There are two ways that banks are able to overcharge you:

  • When you pay in SGD Overseas
  • When you online shop on an international site in SGD$

How do banks charge extra when you’re overseas?

You always pay in SGD. The bill is clearly stated on the receipt. What’s wrong?

You’ve just been overcharged! Whenever you’re travelling and you pay in your home currency, the bank uses DCC (Dynamic Currency Conversion) to convert the money at the point of sale.

First things first, what is DCC?

It’s basically a service where Visa or Mastercard holders can pay in their home currency when making a payment overseas.

And exactly why is it so bad?

Here’s an excerpt from the DBS website:

“If your card transaction is converted to Singapore dollars via dynamic currency conversion, you acknowledge that the process of conversion and the exchange rates applied will be determined by the relevant merchant or dynamic currency conversion service provider. All card transactions which are converted will be subject to an administrative fee of 2.8% on the converted Singapore dollar amount.

There are two equally alarming points here. Firstly, the exchange rates applied are NOT standard.

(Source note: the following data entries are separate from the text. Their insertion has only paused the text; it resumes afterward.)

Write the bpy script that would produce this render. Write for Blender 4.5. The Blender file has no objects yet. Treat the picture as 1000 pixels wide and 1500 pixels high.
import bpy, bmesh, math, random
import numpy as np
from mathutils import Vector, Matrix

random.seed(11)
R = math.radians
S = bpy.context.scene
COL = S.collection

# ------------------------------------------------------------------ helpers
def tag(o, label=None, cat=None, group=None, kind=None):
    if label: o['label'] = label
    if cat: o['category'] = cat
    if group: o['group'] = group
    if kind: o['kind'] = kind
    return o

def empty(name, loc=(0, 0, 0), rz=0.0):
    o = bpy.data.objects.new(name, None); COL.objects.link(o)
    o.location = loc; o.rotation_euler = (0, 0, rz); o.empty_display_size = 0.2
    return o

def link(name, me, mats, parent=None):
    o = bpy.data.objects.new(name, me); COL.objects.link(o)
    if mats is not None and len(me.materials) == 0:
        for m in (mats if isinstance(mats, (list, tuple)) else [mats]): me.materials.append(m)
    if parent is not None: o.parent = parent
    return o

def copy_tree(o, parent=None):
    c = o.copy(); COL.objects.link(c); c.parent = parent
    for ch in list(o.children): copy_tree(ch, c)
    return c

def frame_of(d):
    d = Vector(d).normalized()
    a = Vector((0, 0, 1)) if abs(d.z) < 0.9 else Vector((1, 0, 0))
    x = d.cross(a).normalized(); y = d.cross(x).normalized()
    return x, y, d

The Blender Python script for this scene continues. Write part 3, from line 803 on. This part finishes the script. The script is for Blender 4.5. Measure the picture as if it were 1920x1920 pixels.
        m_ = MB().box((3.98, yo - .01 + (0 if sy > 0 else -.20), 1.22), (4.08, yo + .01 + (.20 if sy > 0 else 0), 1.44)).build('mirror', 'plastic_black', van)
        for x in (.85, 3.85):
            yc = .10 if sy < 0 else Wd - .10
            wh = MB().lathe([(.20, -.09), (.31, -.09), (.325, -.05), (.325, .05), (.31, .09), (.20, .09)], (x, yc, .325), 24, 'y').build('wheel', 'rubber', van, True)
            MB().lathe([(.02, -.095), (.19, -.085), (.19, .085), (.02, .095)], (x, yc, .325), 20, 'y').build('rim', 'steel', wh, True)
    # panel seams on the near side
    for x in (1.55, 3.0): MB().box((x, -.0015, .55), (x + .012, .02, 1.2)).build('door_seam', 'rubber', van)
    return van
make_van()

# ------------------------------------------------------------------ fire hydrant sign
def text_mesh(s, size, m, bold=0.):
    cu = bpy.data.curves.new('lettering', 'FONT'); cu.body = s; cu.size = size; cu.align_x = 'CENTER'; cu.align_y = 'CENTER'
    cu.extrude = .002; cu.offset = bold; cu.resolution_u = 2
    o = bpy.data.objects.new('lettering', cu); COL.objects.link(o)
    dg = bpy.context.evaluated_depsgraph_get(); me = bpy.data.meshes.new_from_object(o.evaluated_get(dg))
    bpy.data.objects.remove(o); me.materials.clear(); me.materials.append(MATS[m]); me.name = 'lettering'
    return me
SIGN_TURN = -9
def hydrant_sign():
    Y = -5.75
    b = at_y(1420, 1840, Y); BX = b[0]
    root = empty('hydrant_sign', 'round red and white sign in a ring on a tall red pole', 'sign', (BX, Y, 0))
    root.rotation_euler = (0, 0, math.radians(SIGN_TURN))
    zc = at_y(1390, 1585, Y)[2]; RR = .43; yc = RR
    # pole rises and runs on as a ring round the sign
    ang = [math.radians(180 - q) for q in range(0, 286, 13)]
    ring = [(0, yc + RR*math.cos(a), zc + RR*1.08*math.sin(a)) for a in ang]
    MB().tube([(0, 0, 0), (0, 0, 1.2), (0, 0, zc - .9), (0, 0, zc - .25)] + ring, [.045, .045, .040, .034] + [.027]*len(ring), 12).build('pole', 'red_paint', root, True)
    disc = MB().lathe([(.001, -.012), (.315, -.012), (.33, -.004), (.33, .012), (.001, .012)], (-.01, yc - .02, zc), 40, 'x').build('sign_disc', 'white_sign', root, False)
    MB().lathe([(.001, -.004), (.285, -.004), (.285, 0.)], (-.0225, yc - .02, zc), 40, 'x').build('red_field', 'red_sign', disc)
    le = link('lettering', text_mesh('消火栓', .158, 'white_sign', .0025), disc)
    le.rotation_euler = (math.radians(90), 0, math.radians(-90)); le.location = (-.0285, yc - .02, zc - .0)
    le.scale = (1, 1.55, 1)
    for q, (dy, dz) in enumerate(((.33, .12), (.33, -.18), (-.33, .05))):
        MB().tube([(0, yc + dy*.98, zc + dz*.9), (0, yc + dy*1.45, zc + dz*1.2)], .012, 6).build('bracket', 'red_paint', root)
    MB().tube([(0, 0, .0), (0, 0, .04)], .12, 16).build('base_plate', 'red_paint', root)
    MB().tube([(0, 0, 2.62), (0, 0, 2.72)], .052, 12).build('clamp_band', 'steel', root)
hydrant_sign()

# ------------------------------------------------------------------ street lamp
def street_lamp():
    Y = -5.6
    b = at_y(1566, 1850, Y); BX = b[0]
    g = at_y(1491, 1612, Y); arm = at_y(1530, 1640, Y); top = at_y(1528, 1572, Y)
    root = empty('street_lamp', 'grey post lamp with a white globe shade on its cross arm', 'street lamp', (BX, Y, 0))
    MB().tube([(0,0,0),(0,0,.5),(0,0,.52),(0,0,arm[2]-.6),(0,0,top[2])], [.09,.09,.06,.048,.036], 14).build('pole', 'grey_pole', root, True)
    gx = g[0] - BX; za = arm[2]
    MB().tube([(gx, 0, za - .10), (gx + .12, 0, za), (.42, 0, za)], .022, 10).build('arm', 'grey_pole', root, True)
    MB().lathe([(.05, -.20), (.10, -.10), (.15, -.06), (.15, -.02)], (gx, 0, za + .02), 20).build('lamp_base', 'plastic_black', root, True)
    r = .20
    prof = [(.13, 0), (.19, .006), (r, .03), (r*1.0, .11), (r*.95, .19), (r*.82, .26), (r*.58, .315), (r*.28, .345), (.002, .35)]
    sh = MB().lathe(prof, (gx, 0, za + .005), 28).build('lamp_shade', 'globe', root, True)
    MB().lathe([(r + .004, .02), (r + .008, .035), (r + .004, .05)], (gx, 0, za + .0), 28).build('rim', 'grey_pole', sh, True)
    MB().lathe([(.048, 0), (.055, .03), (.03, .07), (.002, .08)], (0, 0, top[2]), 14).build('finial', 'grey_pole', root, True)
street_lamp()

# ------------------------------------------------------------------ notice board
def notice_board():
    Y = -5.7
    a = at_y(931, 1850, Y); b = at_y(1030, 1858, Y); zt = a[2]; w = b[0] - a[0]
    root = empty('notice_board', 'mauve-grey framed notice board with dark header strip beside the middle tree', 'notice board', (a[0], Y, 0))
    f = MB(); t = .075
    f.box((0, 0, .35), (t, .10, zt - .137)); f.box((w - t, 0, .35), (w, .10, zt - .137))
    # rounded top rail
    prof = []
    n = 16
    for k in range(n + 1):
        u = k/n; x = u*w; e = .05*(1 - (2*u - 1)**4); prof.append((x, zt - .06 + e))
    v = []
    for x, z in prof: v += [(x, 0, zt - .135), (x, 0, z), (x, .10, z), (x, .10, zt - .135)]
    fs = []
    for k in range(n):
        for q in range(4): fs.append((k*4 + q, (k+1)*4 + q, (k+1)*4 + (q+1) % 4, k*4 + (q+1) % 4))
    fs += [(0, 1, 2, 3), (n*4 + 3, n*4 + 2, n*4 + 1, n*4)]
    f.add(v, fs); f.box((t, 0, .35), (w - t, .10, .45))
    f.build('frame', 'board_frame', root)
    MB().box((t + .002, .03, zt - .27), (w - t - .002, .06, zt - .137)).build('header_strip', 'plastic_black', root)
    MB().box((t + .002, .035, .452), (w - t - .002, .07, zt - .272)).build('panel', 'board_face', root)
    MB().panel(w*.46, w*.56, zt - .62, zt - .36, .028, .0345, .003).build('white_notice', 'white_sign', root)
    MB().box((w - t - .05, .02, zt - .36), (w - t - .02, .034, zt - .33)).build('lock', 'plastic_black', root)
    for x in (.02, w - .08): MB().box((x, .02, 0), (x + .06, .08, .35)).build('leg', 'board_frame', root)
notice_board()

The merchant (i.e. the shop you’re buying from) determines the exchange rate and more often than not, they’ll charge a higher rate than if you had paid in local currency. Why? The banks give them the extra money earned from the conversion.

Secondly, the banks charge you an administrative fee, on top of the horrible exchange rate that you’ve just been charged. According to DBS, DCC can set you back around 7% to 15% of your entire purchase. Imagine if you’re paying for your hotel fee overseas and the total bill racks up to about $1000 – You might just end up paying up to an extra $150 without even knowing!

Save your money! 😱

How do banks charge extra when you’re online shopping locally?

You might be shopping on an international site right here in Sunny Singapore, but do you realise that you’re actually being charged extra when you pay in SGD?

Example: Airbnb

When converting on Google, US$738 = SGD$1006. You can already see that paying in SGD is more expensive, and what’s more, remember that the 2.8% administrative fee is still applicable. That amounts to a total of SGD$1,067, which is SGD$61 of losings, just by transacting in local currency!

In this case, there’s almost no way to avoid the fees, unless you have a US credit card, or you use certain eligible credit cards that do not charge or charge lower overseas transaction fees.

So how do I avoid being overcharged?

There are a couple ways to do this.

Firstly, always ask to be charged in your local currency. The merchant is violating Visa and MasterCard’s rules if they don’t give you a choice so you can always dispute the charge. You can check out the Visa DCC policy here and the Mastercard DCC policy here on page 8.

Secondly, choose to use a card with a better overseas transaction rate. Here’s a table of the rates:

Note that American Express does not support DCC! Even though AMEX can be more expensive on certain cards, it’s a whole lot better than paying the DCC rate (that is often not clearly stated).

In summary, just try to avoid DCC as much as possible. Although you may get your money back after the dispute, it’s a big troublesome inconvenience while away on holiday!